It was recently reported that more than 50 million Russians had decided the greatest Russian ever. In a broadcast on the state-run Rossiya channel, after three months of telephone and Internet voting, Prince Alexander Nevsky emerged in first place. There's symbolism at the top: Nevsky is revered for defeating Western aggression against Mother Russia in the 13th century. Point taken? (He is said to have forced an invading army of Teutonic Knights onto a frozen lake, where the ice gave way.)
But that isn't the news that matters. After battling Prince Alex for first all the way, Joseph Stalin slipped to third by a mere 5,500 votes. There are fierce rumours of Kremlin interference, possibly to avoid the "embarrassment" of a Stalin victory, and certainly the vote difference is easily small enough to justify a recount in the venerable tradition of honest and fair Soviet/Russian elections. There are no current allegations of dangling chads. This is not Florida, after all.

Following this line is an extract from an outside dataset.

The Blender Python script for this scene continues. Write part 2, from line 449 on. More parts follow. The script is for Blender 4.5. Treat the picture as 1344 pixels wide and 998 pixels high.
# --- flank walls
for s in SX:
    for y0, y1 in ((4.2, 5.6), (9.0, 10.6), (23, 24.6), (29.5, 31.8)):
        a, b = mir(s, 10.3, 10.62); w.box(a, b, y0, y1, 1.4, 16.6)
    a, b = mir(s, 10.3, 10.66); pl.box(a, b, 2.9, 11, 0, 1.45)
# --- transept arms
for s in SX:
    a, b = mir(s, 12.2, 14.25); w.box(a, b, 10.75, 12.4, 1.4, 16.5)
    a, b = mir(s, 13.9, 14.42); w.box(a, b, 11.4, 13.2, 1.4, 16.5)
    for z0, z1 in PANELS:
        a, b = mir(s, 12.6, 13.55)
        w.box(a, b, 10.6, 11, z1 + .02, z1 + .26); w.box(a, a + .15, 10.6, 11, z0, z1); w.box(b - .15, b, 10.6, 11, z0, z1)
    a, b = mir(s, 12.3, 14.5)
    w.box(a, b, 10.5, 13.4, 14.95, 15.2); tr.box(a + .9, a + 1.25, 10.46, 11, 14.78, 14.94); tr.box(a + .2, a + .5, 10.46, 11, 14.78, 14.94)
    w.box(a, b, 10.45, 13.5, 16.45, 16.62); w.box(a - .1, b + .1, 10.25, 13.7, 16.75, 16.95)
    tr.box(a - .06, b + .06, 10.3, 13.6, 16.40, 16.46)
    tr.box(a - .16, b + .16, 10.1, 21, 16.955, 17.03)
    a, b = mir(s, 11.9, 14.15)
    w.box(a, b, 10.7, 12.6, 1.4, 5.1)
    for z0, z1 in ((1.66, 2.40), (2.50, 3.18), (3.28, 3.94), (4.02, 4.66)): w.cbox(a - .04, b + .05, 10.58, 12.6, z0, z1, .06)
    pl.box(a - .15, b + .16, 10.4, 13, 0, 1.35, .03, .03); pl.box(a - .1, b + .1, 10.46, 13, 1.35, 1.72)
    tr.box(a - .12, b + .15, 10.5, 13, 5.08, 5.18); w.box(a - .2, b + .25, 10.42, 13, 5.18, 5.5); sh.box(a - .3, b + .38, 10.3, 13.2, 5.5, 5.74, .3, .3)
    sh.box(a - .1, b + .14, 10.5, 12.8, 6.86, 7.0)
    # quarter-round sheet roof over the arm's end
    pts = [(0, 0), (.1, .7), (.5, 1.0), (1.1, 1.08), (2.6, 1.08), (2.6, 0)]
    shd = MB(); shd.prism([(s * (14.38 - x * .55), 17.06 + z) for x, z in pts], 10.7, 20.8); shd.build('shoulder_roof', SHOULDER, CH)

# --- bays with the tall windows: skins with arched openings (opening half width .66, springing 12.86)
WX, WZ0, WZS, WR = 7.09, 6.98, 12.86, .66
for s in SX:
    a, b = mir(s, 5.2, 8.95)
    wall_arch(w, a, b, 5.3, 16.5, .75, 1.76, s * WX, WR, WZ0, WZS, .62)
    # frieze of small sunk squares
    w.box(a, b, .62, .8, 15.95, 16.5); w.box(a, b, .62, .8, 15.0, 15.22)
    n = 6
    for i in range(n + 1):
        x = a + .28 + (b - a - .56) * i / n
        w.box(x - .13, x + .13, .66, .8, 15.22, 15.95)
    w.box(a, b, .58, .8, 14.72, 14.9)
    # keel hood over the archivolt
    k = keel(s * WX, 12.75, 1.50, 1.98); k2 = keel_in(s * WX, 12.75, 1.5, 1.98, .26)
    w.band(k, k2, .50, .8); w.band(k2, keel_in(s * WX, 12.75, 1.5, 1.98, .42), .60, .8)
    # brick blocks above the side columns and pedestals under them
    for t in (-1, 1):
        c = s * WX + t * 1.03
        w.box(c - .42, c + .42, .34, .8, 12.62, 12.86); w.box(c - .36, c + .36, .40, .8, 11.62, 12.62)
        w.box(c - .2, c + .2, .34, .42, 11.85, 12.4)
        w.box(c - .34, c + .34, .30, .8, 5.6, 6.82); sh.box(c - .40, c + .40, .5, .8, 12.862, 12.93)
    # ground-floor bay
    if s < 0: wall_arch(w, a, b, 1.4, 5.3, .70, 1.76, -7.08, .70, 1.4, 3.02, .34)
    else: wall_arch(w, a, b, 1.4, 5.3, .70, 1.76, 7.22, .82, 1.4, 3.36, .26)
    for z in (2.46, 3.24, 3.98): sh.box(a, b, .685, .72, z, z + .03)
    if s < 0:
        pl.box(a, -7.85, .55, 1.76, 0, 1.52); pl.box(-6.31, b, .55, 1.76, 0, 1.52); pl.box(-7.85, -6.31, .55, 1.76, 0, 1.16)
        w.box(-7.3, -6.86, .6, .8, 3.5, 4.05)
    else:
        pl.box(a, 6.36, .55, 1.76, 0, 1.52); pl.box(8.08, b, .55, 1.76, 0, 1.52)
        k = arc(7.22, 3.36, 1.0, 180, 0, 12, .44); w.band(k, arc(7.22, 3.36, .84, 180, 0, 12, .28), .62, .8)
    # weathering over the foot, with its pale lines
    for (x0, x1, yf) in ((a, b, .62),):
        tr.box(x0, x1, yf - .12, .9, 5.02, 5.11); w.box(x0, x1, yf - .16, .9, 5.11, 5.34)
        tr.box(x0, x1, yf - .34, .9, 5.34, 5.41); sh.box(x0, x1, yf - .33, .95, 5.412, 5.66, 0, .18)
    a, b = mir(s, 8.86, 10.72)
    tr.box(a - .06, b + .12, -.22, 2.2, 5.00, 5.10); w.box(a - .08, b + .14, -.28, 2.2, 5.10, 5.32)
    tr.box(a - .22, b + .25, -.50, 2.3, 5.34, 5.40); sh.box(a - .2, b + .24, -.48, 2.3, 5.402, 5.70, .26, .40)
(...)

Less widely reported, but equally noteworthy, is the fact that V. I. Lenin came sixth in the voting. He'd not have been happy about being 100,000 votes behind Stalin, let alone behind a poet like Alexander Pushkin, who was fourth. (For the record, Czar Nicholas II's prime minister, Pyotr Stolypin - who instituted major agrarian reforms in an attempt to forestall the revolution - came second. He was assassinated in 1911; agrarian reforms didn't do the trick.)
What is one to make of this? It would feel self-indulgent to launch a jeremiad about how very, very evil Lenin and Stalin and their system were. Novelist Martin Amis did this in a book a little while ago, Koba the Dread, which is essentially about his own belated discovery of that truth. And how his father, Kingsley Amis, and godfather, Robert Conquest (who exposed the Great Terror for the West), had been right all along while Mr. Amis and his college chums had been proclaiming the glories of the Soviet Union and Mao's China in the 1960s. It was nice to see Amis fils getting around to getting it right, but the tone of shocked baby boomer awakening bordered on the amusing.
No, it seems to me there's another point, a narrower focus to be sought here, and it comes from - unsurprisingly - Alexander Solzhenitsyn, whose The Gulag Archipelago, smuggled out to the West 35 years ago, documented the abomination of the Soviet internment camps with a terrifying mixture of biblical prophet and meticulously detailed scientist. (Mr. Solzhenitsyn, who did more to expose the reality of Lenin and Stalin and the Soviet empire to the world than anyone else who ever lived, and did so with unfathomable courage, did not surface anywhere near the top of the balloting, by the way.)
Here's the issue that seems necessary to register after considering this vote: in The Gulag Archipelago, Mr. Solzhenitsyn makes the point that, as of 1966, some 86,000 Germans had been convicted in Germany for Nazi crimes. But what about in the Soviet Union - the Gulag, the Terror? "In our own country (according to the reports of the Military Collegium of the Supreme Court) about 10 men had been convicted." And he asks, "What kind of disastrous path lies ahead of us if we do not have the chance to purge ourselves of that putrefaction rotting inside our body?"
He insists, in a written voice that still thunders, that Russia has a defining duty to name all of these people (Lenin, Stalin ...) and their party to have been executioners on a scale that beggars description - except that he does describe it.
He declares to his country that, in keeping silent about evil, "we are implanting it, and it will rise up a thousandfold in the future." He asserts (in 1974!) that failure to do so will cause a generation to grow up ignorant of and indifferent to, or even supporters of, those foul deeds. And he ends a passage of colossal power by declaring: "It is going to be uncomfortable, horrible, to live in such a country!"
And that is the point. That is the sort of country that can vote as Russia did, choosing its greatest figures.
Denying, suppressing, falsifying the past, however savage it might have been (perhaps especially when it was savage) exposes a society to the raw power of history when it isn't dealt with. And that is a power strong as glaciers grinding everything in their path, shaping a landscape. It is critical to realize that this isn't some abstract, intellectual issue. It defines the world today, from Moscow to the Middle East, Kosovo to Kenya.
A country where Lenin and Stalin are proclaimed as heroes is a country that invites emulators and disciples to follow where they led.
Guy Gavriel Kay's most recent novel is Ysabel.